From the listing, collect all lines containing the word "script".

(Rows from a 3D scene dataset)
▼

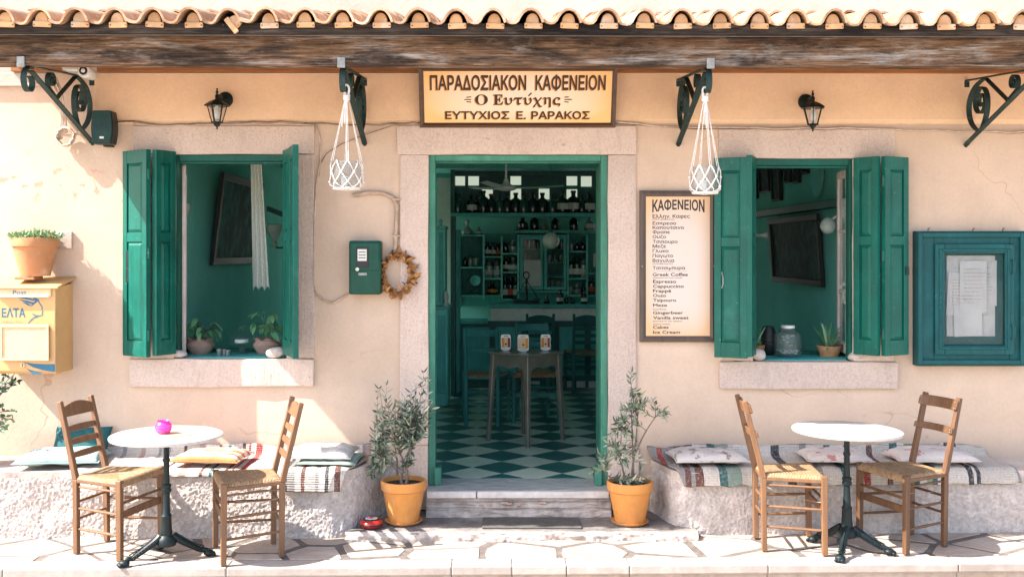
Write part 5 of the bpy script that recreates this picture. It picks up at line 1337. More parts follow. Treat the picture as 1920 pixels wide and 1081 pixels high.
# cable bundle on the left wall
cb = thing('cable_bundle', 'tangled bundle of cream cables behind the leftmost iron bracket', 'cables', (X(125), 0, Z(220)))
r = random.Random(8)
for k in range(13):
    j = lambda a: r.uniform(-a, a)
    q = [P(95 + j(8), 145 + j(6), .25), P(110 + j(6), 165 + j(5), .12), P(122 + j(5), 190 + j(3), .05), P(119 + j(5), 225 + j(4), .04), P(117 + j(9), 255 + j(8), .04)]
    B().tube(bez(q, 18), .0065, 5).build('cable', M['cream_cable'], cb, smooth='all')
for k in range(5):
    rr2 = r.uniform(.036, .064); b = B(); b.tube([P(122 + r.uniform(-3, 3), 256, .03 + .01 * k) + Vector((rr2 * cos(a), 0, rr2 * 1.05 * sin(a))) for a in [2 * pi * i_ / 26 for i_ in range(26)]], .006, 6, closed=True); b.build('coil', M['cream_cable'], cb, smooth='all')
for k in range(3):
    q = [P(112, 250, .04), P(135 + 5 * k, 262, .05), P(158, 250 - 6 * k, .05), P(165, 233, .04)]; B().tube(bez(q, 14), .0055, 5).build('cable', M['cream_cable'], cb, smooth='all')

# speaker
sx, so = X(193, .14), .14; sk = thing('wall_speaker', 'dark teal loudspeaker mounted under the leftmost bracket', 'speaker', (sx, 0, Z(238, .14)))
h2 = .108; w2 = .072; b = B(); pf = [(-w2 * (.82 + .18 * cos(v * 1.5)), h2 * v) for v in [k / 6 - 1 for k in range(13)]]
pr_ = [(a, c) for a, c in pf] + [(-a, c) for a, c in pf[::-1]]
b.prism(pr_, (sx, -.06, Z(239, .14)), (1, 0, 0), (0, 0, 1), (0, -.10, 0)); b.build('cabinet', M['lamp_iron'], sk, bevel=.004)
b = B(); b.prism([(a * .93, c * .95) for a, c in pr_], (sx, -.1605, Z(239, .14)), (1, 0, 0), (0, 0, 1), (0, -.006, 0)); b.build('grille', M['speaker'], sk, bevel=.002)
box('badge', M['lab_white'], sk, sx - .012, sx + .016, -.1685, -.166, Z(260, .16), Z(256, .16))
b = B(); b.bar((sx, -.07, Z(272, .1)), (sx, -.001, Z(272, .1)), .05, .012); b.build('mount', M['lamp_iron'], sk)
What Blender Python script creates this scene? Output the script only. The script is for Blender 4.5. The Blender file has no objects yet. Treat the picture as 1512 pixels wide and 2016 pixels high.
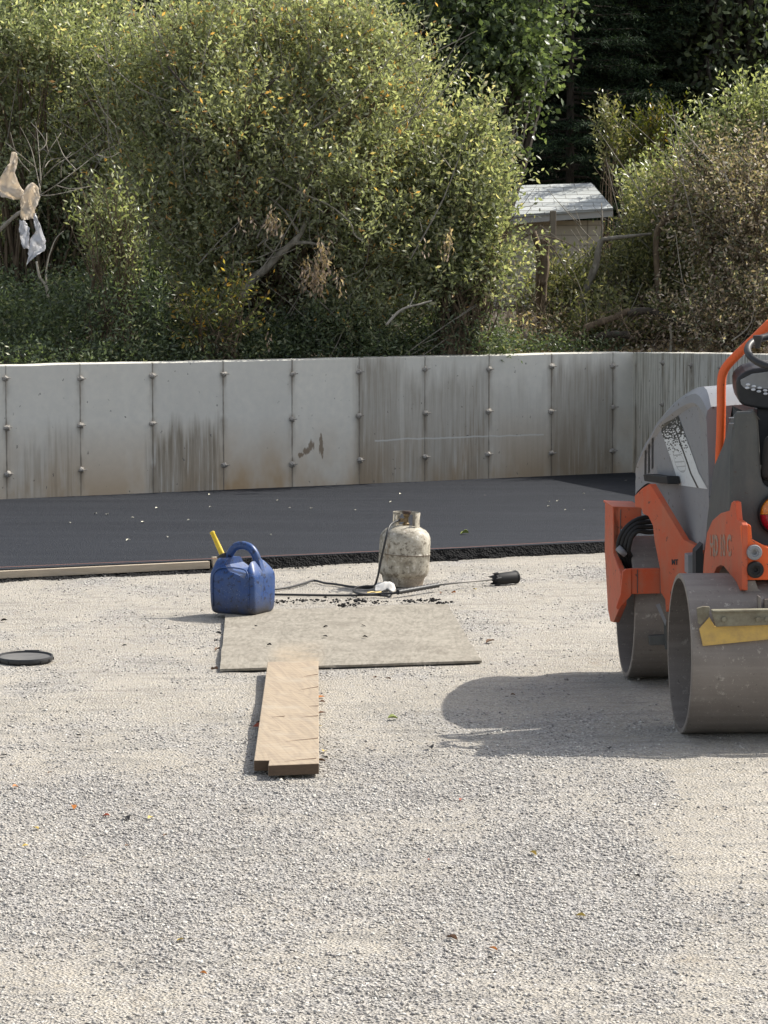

▲

> _ANSWER FOR THIS EXERCISE_:
Write part 5 of the bpy script that recreates this picture. It picks up at line 1337. More parts follow. Treat the picture as 1920 pixels wide and 1081 pixels high.
What Blender Python script creates this scene? Output the script only. The script is for Blender 4.5. The Blender file has no objects yet. Treat the picture as 1512 pixels wide and 2016 pixels high.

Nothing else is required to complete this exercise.